My new bedroom was bare except for a twin-size bed (to be picked up by the former occupant the next day.) It had not one lighting fixture apart from a lone bulb dangling from a string in the closet. Still, it was bright enough thanks to a large picture window overlooking the Shitbox’s parking lot. My furniture from home would not arrive for a few weeks (I’d picked possibly the least expensive way to transport it from Milwaukee), so beginning the next night, I’d have to make do with an air mattress and a sleeping bag.

After splashing some water in my face from a sink in a bathroom entirely swathed in layers of grime possibly dating back to 1992, I ventured outside to explore my new hood and find a bite to eat. As I turned onto Brighton Ave. in the still quite oppressive early-evening air, I felt as if in a heavy, sleepwalking daze. Every single thing, from the International Bicycle Center building to a giant rooftop billboard hawking soon-to-be-bust website Petopia.com, was completely foreign to me. To this day, I can recall both how frightened and exhilarated I was that first day in Boston; upon further reflection, I was also considerably overwhelmed.

Turning left onto Harvard Ave., I encountered late-‘90s Allston in all of its transient, grungy glory: the soon-to-be-defunct ground-level CD Spins where I’d one day find a used WFNX promo copy of local hero Jen Trynin’s second album Gun Shy Trigger Happy; Blanchard’s, the only liquor store to ever card me at the front door (I’d end up buying most of my booze at the aptly-named Discount Liquor Store further down the road); Riley’s, that late-night corner fast-food emporium specializing in reddish-purple roast beef sandwiches and greasy curly fries. The Wonder Bar, Grecian Yearning, Mr. Music, Flyrabbit plus an assortment of consignment and cheap furniture stores completed the treeless, slightly downtrodden thoroughfare.

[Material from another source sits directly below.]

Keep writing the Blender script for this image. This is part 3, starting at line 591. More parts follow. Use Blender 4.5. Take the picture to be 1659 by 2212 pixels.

Regarding dinner, I settled for something familiar—a three-piece rotisserie chicken plate with mashed sweet potatoes and cinnamon apples at Boston Market (which had come to my hometown the previous year, attracting out-the-door lines of customers who thought it to be some sort of novelty—myself included. Within a few years, this Allston location would become a McDonald’s.) I wolfed down my food, retraced my steps back to the Shitbox and sprawled out on the edge of my-bed-for-one-night closest to the closet lightbulb, reading Jean Shepherd’s In God We Trust… All Others Pay Cash until I could no longer keep my eyes open.

Beaming, uncompromising sun and a car alarm (blaring a consecutive series of four distinct sounds, all of them excruciating) that I’d come to know very well over the next year got me out of bed around 10 AM. Running into Payam in the hallway, he asked, “Did you hear about Princess Diana?” Already woozy from the move and my cold, news of her death only disoriented me further. However, I had important stuff to do, like getting my own keys for the apartment and finding a lighting fixture for the bedroom. I borrowed Payam’s keys and walked over to Model Ace Hardware on Harvard Ave. I settled for one of those tall, sixteen-dollar floor lamps that were a staple of ‘90s dorms and twenty-somethings’ bedrooms. At the exact moment I gave my roommate back his keys, he liberally spritzed them in Lysol—again, we weren’t going to be close friends.

Comm. Ave at Babcock St., looking inbound, 1997.

I walked up Commonwealth Avenue (or “Comm Ave” as the locals call it) to BU’s College of Communication, the building I’d be spending most of my grad school time in. It took me twenty-five minutes, not too bad considering I was saving 85 cents (!) on T fare (I now have to strain to remember when it was under two dollars.) Along the way, I passed now long-gone landmarks such as the former Armory (demolished for luxury dorms in 2002), the giant “Ellis The Rim Man” billboard at the corner of Comm Ave and Babcock Street and the Guitar Center near the Mass Pike underpass (which BU, having made it part of their campus, oh-so-creatively dubbed the General Classroom Building.)

After grabbing a quick lunch at a Bruegger’s Bagels in Kenmore Square (the old Kenmore Square—even The Rat was still open), I turned on to Beacon Street, outbound towards Brookline. After a few blocks, I came across Amory Playground for the first time and I probably breathed a sigh of relief: open, lush, gorgeous green space at last. Not long after, I arrived at more green space surrounded by streets on three sides with paths leading from each of its four corners to a circle at the center dotted with flowers, big trees and quaint, old-fashioned lighting fixtures; I’d later identify it on a map as Knyvet Square. I was immediately taken by its compact, perfectly-formed beauty. Right then and there, I knew I had found an urban oasis that, weather permitting, would serve as an escape whenever the Shitbox felt too constrictive.

Knyvet Square, 2017.

I sat down on one of the eight benches arranged circularly around the square’s center. A wave of loneliness overtook me as I thought of my parents and all the friends I had left behind. When I had told the former I wanted to move to Boston six months earlier, they looked at me as if I had lobsters crawling out of my ears (to borrow a phrase from Jean Shepherd.) I knew the months before seeing them again at Christmas break would be tougher than any prior period of time I had been away from them, going back to my first week of summer camp ten years before. Still, as I sat in this hidden gem of outdoor public space, I also felt a little giddy—I couldn’t begin to imagine what the days, weeks, months ahead would bring. I had desperately wanted to live somewhere other than my hometown, and I was doing just that.